Making matters even more difficult was the studio's tendency to slash the shooting budget for the next Bond, if the current one wasn't living up to expectations. The stunning failure of ON HER MAJESTY'S SECRET SERVICE, the first unsuccessful Bond film, forced Albert Broccoli to 'eat crow', and bring back Sean Connery, to 'save' the franchise, at Connery's asking price...which forced so many cutbacks in so many areas that the actor had a clause added into his contract for 'bonus pay' for each day the production ran over schedule, anticipating the worst. (The film, fortunately, 'wrapped' on schedule).

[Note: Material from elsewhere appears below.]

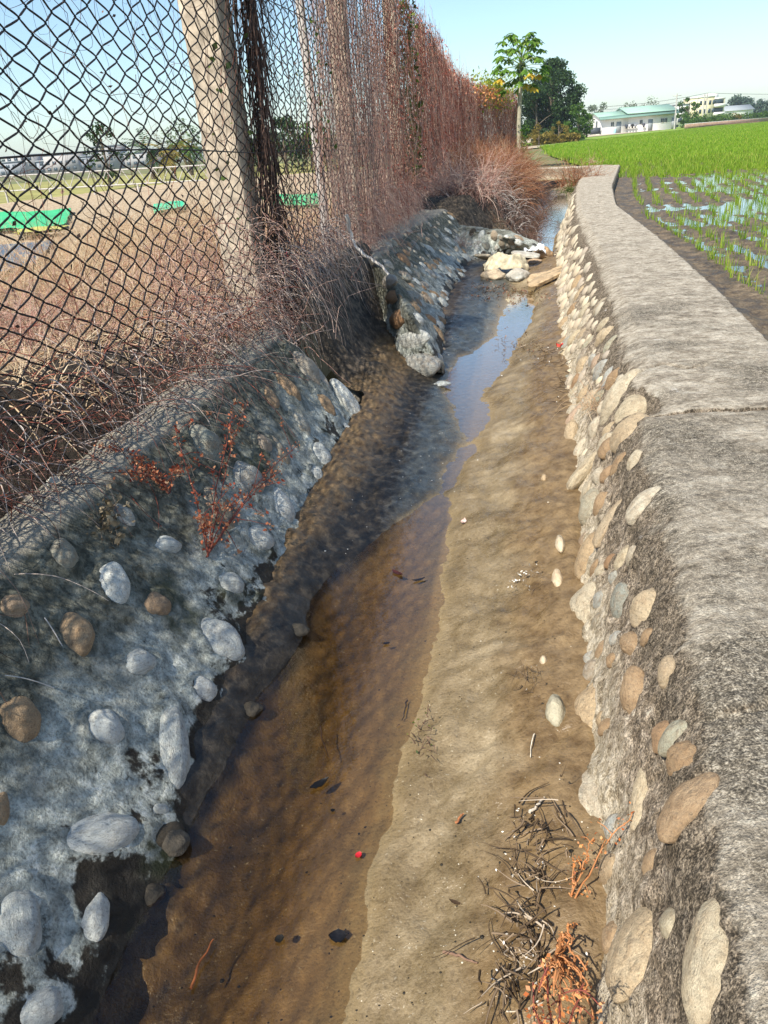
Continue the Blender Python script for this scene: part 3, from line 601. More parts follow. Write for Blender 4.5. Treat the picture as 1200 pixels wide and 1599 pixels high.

The stress on the producers was enormous; Harry Saltzman sold his shares in Eon Productions after THE MAN WITH THE GOLDEN GUN, Broccoli collapsed during the filming of the very tightly-budgeted LICENSE TO KILL, in 1987. When MGM's own financial woes reached the boiling point, in the early nineties, Broccoli's health had so deteriorated that he had to turn over the reins of Eon Productions to his daughter, Barbara, and stepson, Michael Wilson (the senior Broccoli passed away in 1996).

The producing job hasn't gotten any easier, for Broccoli's children. The franchise is ancient, by industry standards; the last several Bonds lacked the luster of the earlier ones, and attracted smaller crowds (inflated ticket prices simply disguise that fact); and the new 'parent' studio, Sony, shows little more interest in heavily bankrolling a Bond film than UA or MGM (even with the latest film jointly distributed by Sony subsidiaries Columbia and MGM).

Dropping Pierce Brosnan and hiring Daniel Craig, while drawing the ire of Brosnan's fans, was a move Broccoli and Wilson considered essential, if the franchise had any hope of generating new interest in 007, and having sufficient funds to make a great-looking Bond film. Their futures were as much at stake as James Bond's, so the ridicule heaped upon them was certainly unwarranted!

And the success of CASINO ROYALE proves that Broccoli and Wilson are much more savvy and visionary than their critics give them credit for!